Is what I am seeing a Rust compiler limitation, or am I wrong in thinking that this should compile?

#![feature(zero_one)]

use std::num::Zero;

pub struct MyInt<S: Zero> {
    _x: S
}

impl<S: Zero> From<MyInt<S>> for [S; 6] {
    fn from(_n: MyInt<S>) -> Self {
        panic!()
    }
}

fn main() {}

You can test the code in the Rust playpen.


#2

It seems you can’t implement for [S; 6]. I tried to wrap this into a tuple struct and now it compiles.

pub struct List<S: Zero>(pub [S; 6]);

impl<T: Zero> From<MyInt<T>> for List<T> {
    fn from(n: MyInt<T>) -> List<T> {
        unimplemented!()
    }
}

#4

For this particular case, I would recommend implementing Into<[S; 6]> for MyInt<S> instead. This is one case where Into is useful to implement manually (instead of implementing From): https://play.rust-lang.org/?gist=cfffccbc999693caf42b&version=nightly.

I’m not sure whether or not implementing From actually should be valid - but in any case, implementing Into instead does work.


#5

Rust’s orphan rules are unfortunately quite a complex problem. Even having read about them a lot, I’m not at all sure whether or not your impl should be accepted.


#6

Indeed, From<MyInt<S>> shouldn’t be implemented for [S; 6]. Taking an example from the article about orphan rules, this wouldn’t be accepted:

struct MyHeader<T> { }
...
impl<T> Modifier<MyHeader<T>> for Vec<T> { }

Because T comes first regarding to Response, which is a local type.

So, doing this:

impl<S: Zero> From<MyInt<S>> for [S; 6] {  }

Seems to be the same problem: you’re actually creating this S (which could be an external type), then putting it in MyInt<_> (which is OK, due to the covering) and then trying to implement it for [S; 6] (which too could be an external type).


#7

S is covered by MyInt though so as I own what I am implementing it should work?


#8

The problem is that S comes first, and you’re trying to implement From<MyInt<S>> for [S; 6]. It should work if you implement From<[S; 6]> for MyInt<S>, due to the ordering.
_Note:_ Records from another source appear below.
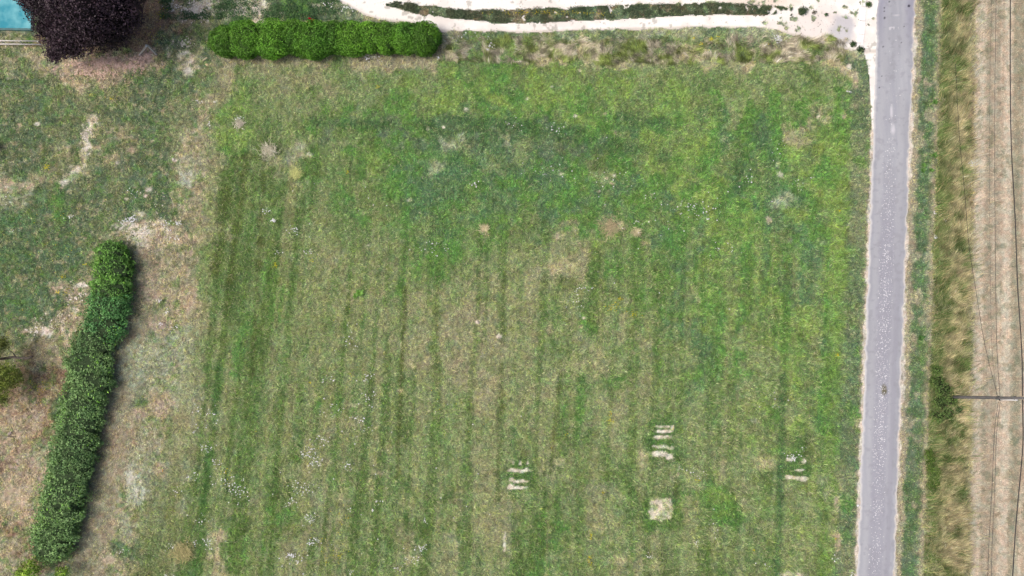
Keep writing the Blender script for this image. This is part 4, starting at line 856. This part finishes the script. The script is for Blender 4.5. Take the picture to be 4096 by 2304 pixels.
DAISY = [(530, 880, 22, 12, 60), (718, 895, 12, 10, 26), (1110, 1010, 14, 8, 9), (1100, 885, 10, 7, 26), (1070, 845, 14, 12, 12), (1180, 925, 24, 14, 16), (1240, 1010, 26, 10, 14), (500, 890, 16, 10, 12), (645, 1205, 7, 6, 14), (675, 1250, 8, 6, 8), (650, 1295, 10, 6, 10), (700, 1310, 16, 14, 10),
 (670, 900, 26, 22, 16), (690, 960, 34, 20, 16), (40, 800, 24, 40, 12), (60, 925, 10, 6, 3), (290, 865, 20, 14, 12), (535, 770, 40, 14, 10), (2195, 690, 120, 50, 22), (2240, 520, 40, 30, 20), (2050, 490, 40, 26, 12), (1900, 730, 20, 16, 14), (1400, 195, 1, 1, 1), (1475, 236, 22, 10, 24), (1505, 240, 22, 10, 10),
 (1320, 26, 26, 10, 16), (1400, 40, 22, 9, 26), (1752, 235, 6, 8, 10), (1960, 200, 16, 14, 12), (1958, 185, 40, 20, 12), (1860, 150, 60, 30, 10), (3108, 163, 14, 12, 46), (3392, 372, 9, 5, 10), (3245, 714, 16, 2, 3), (3185, 740, 20, 26, 10),
 (800, 412, 18, 6, 10), (870, 410, 12, 4, 5), (960, 475, 14, 9, 12), (845, 505, 10, 16, 12), (1440, 1710, 60, 50, 30), (1470, 1510, 26, 20, 18), (1320, 1520, 30, 16, 8), (1400, 1350, 60, 60, 26), (1470, 1590, 26, 20, 16), (1330, 1640, 40, 30, 16), (1290, 1760, 30, 20, 16),
 (1250, 1810, 40, 26, 40), (1270, 1850, 24, 14, 24), (1390, 1860, 22, 18, 16), (1205, 1945, 34, 30, 36), (1175, 2005, 26, 20, 14), (1245, 2075, 20, 22, 34), (1260, 2160, 26, 16, 26), (1165, 2215, 14, 8, 34), (1190, 2230, 50, 26, 22), (1405, 2285, 14, 10, 9), (1520, 2005, 12, 8, 8), (1495, 2035, 8, 5, 6),
 (1700, 2080, 14, 10, 8), (1690, 2190, 24, 20, 20), (1660, 2240, 30, 18, 18), (1590, 2270, 20, 14, 8), (840, 1790, 34, 24, 18), (870, 1850, 20, 16, 12), (900, 1930, 50, 24, 22), (960, 1955, 40, 40, 40), (780, 1905, 20, 14, 10), (720, 1955, 20, 30, 8), (810, 2070, 36, 20, 14), (690, 2180, 24, 12, 9), (830, 2170, 50, 24, 30), (490, 2205, 30, 8, 6), (680, 2300, 20, 10, 5),
 (800, 1640, 24, 20, 12), (850, 1660, 30, 40, 14), (790, 1710, 30, 20, 8), (3165, 1830, 16, 12, 26), (3185, 1800, 40, 20, 10), (3425, 2018, 6, 5, 12), (3335, 2230, 16, 12, 8), (3405, 2290, 12, 8, 8), (3090, 1615, 60, 40, 10), (2790, 2170, 20, 14, 7), (2850, 2100, 30, 40, 9), (2600, 2220, 10, 12, 9), (2780, 1890, 60, 30, 9), (3050, 2260, 26, 10, 6),
 (3877, 660, 14, 12, 30), (3735, 950, 8, 6, 12), (3775, 880, 16, 8, 12), (3730, 850, 6, 8, 5), (2300, 1210, 40, 40, 18), (2330, 1160, 40, 14, 14), (2750, 830, 60, 30, 34), (2820, 850, 60, 40, 26), (2900, 1000, 60, 30, 14), (2560, 900, 60, 20, 10), (2450, 750, 160, 60, 24), (2980, 720, 40, 30, 10), (1720, 1000, 60, 30, 22), (3100, 600, 40, 40, 8), (1400, 800, 200, 150, 14), (2550, 900, 300, 300, 30), (1500, 1900, 400, 300, 40)]
fx_, fy_ = [], []
for cx, cy, sx_, sy_, k in DAISY: fx_ += list(cx + RNG.normal(size=k) * sx_ * .6); fy_ += list(cy + RNG.normal(size=k) * sy_ * .6)
x, y = at(np.array(fx_), np.array(fy_)); n_ = len(x)
discs('white_flowers', 'scattered white daisies in clusters over the meadow and garden', 'flowers', x, y, .27 + .1 * RNG.random(n_), (.024 + .035 * RNG.random(n_) ** 1.6), np.repeat(lin((250, 250, 255))[None], n_, 0) / ILL * 1.2, 7)
YEL = [(2840, 160, 6, 10, 22), (2772, 158, 4, 6, 12), (2800, 182, 8, 6, 14), (2870, 152, 5, 4, 8), (3070, 183, 4, 4, 6), (2828, 204, 8, 4, 8), (3350, 845, 8, 5, 8), (1514, 352, 8, 5, 12), (1395, 690, 5, 5, 8), (1105, 1060, 8, 8, 16), (1253, 1047, 6, 6, 8), (195, 675, 12, 12, 30), (3345, 1420, 7, 6, 14), (2690, 1710, 4, 8, 10), (2437, 1680, 14, 10, 14), (2440, 1650, 6, 6, 8),
 (2362, 2145, 4, 10, 14), (2355, 2225, 8, 6, 14), (2360, 2245, 6, 16, 14), (2265, 1735, 10, 10, 6), (2410, 1965, 8, 14, 8), (2785, 1920, 12, 8, 12), (1360, 2230, 10, 20, 14), (1310, 2240, 12, 16, 10), (1320, 2170, 60, 50, 20), (1380, 2090, 30, 60, 14), (910, 1890, 20, 30, 16), (345, 1060, 8, 8, 12), (255, 1110, 12, 6, 14), (170, 1540, 50, 50, 50), (240, 1170, 8, 6, 16), (280, 1160, 20, 30, 14), (455, 400, 20, 10, 14), (370, 385, 14, 6, 14), (640, 60, 30, 60, 40), (600, 130, 30, 30, 20), (620, 170, 14, 30, 10),
 (2450, 1230, 30, 20, 26), (2480, 1195, 10, 6, 12), (2540, 1260, 30, 16, 20), (2110, 55, 120, 10, 60), (2300, 58, 120, 8, 50), (1245, 1530, 4, 6, 8), (3010, 2195, 6, 4, 6), (3335, 2150, 6, 4, 6), (1410, 1500, 10, 8, 6), (200, 1000, 160, 200, 40), (1600, 1500, 600, 500, 60)]
fx_, fy_ = [], []
for cx, cy, sx_, sy_, k in YEL: fx_ += list(cx + RNG.normal(size=k) * sx_ * .6); fy_ += list(cy + RNG.normal(size=k) * sy_ * .6)
x, y = at(np.array(fx_), np.array(fy_)); n_ = len(x)
discs('yellow_flowers', 'scattered small yellow flowers in the meadow, garden and track middle', 'flowers', x, y, .24 + .1 * RNG.random(n_), .02 + .022 * RNG.random(n_), np.repeat(lin((236, 222, 40))[None], n_, 0) / ILL * 1.1, 6)
# white grit down the middle of the lane
n_ = 5200; py_ = RNG.random(n_) * 2500 - 60; u = .49 + np.clip(RNG.normal(size=n_) * .1, -.19, .19)
k = RNG.random(n_) < np.interp(py_, [0, 430, 620, 800, 1000, 1500, 1900, 2050, 2200, 2304], [.0, .1, .35, .6, .9, 1, .8, .5, .45, .6]) * (.35 + fbm(u * 3, py_ / 60, 1, 2, 77))
py_, u = py_[k], u[k]; px_ = road_l(py_) * (1 - u) + road_r(py_) * u + np.where(py_ < 560, 6, 0); x, y = at(px_, py_); n_ = len(x)
discs('loose_grit', 'white stone chips strewn down the middle of the grey lane', 'grit', x, y, np.full(n_, .022), (.012 + .034 * RNG.random(n_) ** 3), np.repeat(lin((246, 246, 252))[None], n_, 0) / ILL * (.85 + .35 * RNG.random((n_, 1))), 6)
# small stones and crumbs on the chalk
n_ = 1600; px_ = 1400 + RNG.random(n_) * 2080; py_ = RNG.random(n_) * 200; x, y = at(px_, py_)
k = track_mask(px_, py_, fbm(x, y, .9, 4, 121), fbm(x, y, .5, 3, 131)) & (RNG.random(n_) < .25 + .75 * sstep(2800, 3300, px_)); x, y = x[k], y[k]; n_ = len(x)
discs('track_pebbles', 'little grey pebbles and crumbs lying on the chalk track', 'pebbles', x, y, np.full(n_, .014), .015 + .04 * RNG.random(n_) ** 3, lin((140, 132, 124))[None] / ILL * (.6 + .8 * RNG.random((n_, 1))), 5)

# low herbs in the track's grassy middle and its lower margin
def herbs(name, label, px_, py_, ca, cb, leaf, h, seed):
    x, y = at(px_, py_); n = fbm(x, y, .7, 3, seed); k = RNG.random(len(x)) < sstep(.3, .6, n); x, y, n = x[k], y[k], n[k]
    P = np.stack([x, y, .03 + h * RNG.random(len(x)) * (.4 + n)], -1); Q = np.tile(np.array([0, 0, 1.0]), (len(x), 1))
    n2_ = fbm(x, y, 1.6, 3, seed + 9)[:, None]; cc = 1.6 * (lin(ca) * (1 - n2_) + lin(cb) * n2_)
    Vv, Ff, Cc = leaf_cloud(P, Q, leaf, cc / ILL, .4, .5); tag(link_mesh(name, Vv, Ff, M_LEAF, cols=np.clip(Cc, .003, .9)), label, 'ground cover', kind='stuff')
n_ = 42000; px_ = 1545 + RNG.random(n_) * 1725; tt = RNG.random(n_); x, y = at(px_, px_ * 0 + 50)
py_ = interp(px_, STR_TOP) * (1 - tt) + interp(px_, STR_BOT) * tt + RNG.normal(size=n_) * 2.0
x, y = at(px_, py_); k = (fbm(x, y, .5, 3, 131) > .25 + .32 * sstep(2850, 3150, px_)) ; px_, py_ = px_[k], py_[k]
herbs('track_herbs', 'dark green and brownish herbs growing down the middle of the chalk track', px_, py_, (66, 94, 66), (100, 102, 78), .09, .22, 601)
n_ = 30000; px_ = RNG.random(n_) * 700 - 20; py_ = 300 + RNG.random(n_) * 1000; k = px_ < interp(py_, FIELD_L) - 140
herbs('garden_herbs', 'clumpy clover-like herbs in the garden grass', px_[k], py_[k], (60, 92, 58), (84, 116, 70), .09, .1, 611)
n_ = 16000; px_ = 640 + RNG.random(n_) * 720; py_ = RNG.random(n_) * 90 - 10
herbs('rough_herbs', 'lush rough herbs behind the bright hedge', px_, py_, (54, 90, 58), (84, 120, 70), .11, .2, 621)

# crumbs of pinkish earth and chalk lying on the bare garden soil
def crumbs(name, label, spots, ca, cb, rmax, seed):
    fx_, fy_ = [], []
    for cx, cy, sx_, sy_, k in spots: fx_ += list(cx + RNG.normal(size=k) * sx_ * .6); fy_ += list(cy + RNG.normal(size=k) * sy_ * .6)
    x, y = at(np.array(fx_), np.array(fy_)); k = fbm(x, y, .7, 3, seed) > .42; x, y = x[k], y[k]; n_ = len(x)
    cc = (lin(ca) + (lin(cb) - lin(ca)) * RNG.random((n_, 1))) / ILL
    discs(name, label, 'crumbs', x, y, .03 + .03 * RNG.random(n_), .025 + rmax * RNG.random(n_) ** 2, cc * 1.15, 6)
crumbs('earth_clods', 'pinkish crumbled earth clods at the foot of the purple tree', [(420, 255, 110, 26, 900), (520, 258, 60, 24, 500), (590, 228, 26, 14, 200), (330, 275, 70, 24, 350), (430, 300, 80, 20, 250)], (214, 178, 160), (240, 212, 198), .07, 701)
crumbs('chalk_crumbs', 'white chalk crumbs on the bare ground of the garden', [(790, 40, 50, 34, 420), (720, 40, 50, 30, 260), (960, 42, 44, 22, 420), (1030, 44, 24, 22, 160), (745, 175, 30, 20, 60), (560, 925, 60, 26, 260), (345, 560, 16, 50, 180), (235, 1300, 80, 40, 200), (150, 1330, 60, 14, 160), (300, 1180, 40, 40, 120), (640, 820, 30, 60, 40)], (226, 212, 194), (250, 244, 236), .06, 709)
# tufts of dry grass one can tell apart in the meadow
def dry_tuft(label, px_, py_, n_, rad, lng, az0, col):
    x0_, y0_ = at(px_, py_); x0_, y0_ = float(x0_), float(y0_)
    x = x0_ + RNG.normal(size=n_) * rad; y = y0_ + RNG.normal(size=n_) * rad
    o = blades('dry_grass_tuft', x - x0_, y - y0_, lng * (.6 + .6 * RNG.random(n_)), .018 + .014 * RNG.random(n_), .95 + .5 * RNG.random(n_), np.repeat(lin(col)[None], n_, 0) / ILL * 1.6, z0=.06, az=az0 + RNG.normal(size=n_) * .9)
    o.location = (x0_, y0_, 0); tag(o, label, 'grass tuft', 'dry grass tufts standing out of the meadow')
dry_tuft('bleached tuft fanning out at the meadow\'s upper left corner', 1080, 608, 240, .36, .6, 2.4, (200, 194, 172))
dry_tuft('pale yellow-green tuft just below a grey bare spot in the upper left meadow', 1178, 700, 240, .24, .55, .8, (186, 190, 128))
dry_tuft('thin straw wisp standing alone, left of the middle of the lush band', 1938, 922, 150, .14, .6, 1.7, (206, 194, 158))
dry_tuft('wide combed straw tuft at the upper edge of the dry middle', 2440, 905, 300, .42, .6, 3.9, (190, 176, 142))
dry_tuft('straw tuft at the right end of the dry middle\'s upper edge', 2540, 925, 220, .16, .5, 5.2, (188, 180, 146))
dry_tuft('fan of yellowish long grass in the bottom left of the meadow', 735, 2215, 380, .4, .7, 1.9, (176, 168, 122))
dry_tuft('small grey-straw tuft near the left edge of the meadow', 955, 500, 160, .2, .45, 1.0, (190, 184, 168))
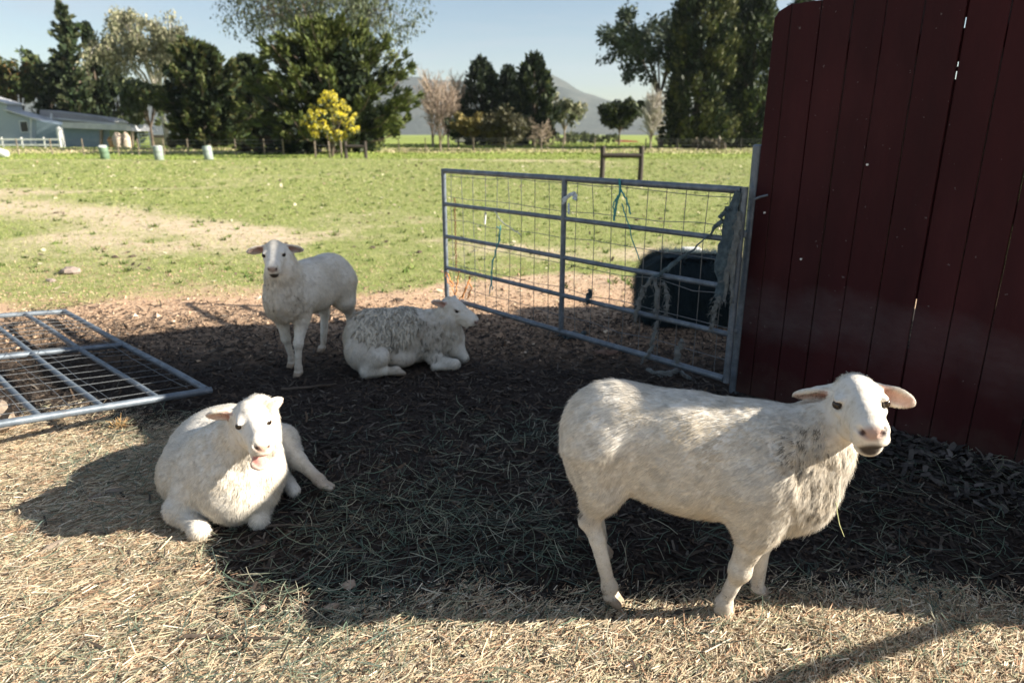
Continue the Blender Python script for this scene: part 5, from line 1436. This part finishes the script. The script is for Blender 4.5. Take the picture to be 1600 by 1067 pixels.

Anyway, you can try to implement Into<[S; 6]> for MyInt, so that you get a From implementation too (but .into() does exactly what you want).

http://is.gd/ZDR4mD

edit: Implementing Into instead of From was mentioned earlier, btw.


#9

Implementing Into doesn’t seem to provide a From implement. I have errors saying From<T> isn’t implemented for U while I do have Into<U> implemented for T.


#10

It doesn’t. There is a blanket impl<A, B> Into<A> for B where A: From<B> {...} however, the reverse doesn’t exist. As a matter of fact, the reverse would be impossible without specialization.


#11

@stebalien
Oh, sorry. I didn’t know about that.

@Binero
Well, at least Into<[S; 6]> for MyInt<S> does the job as well.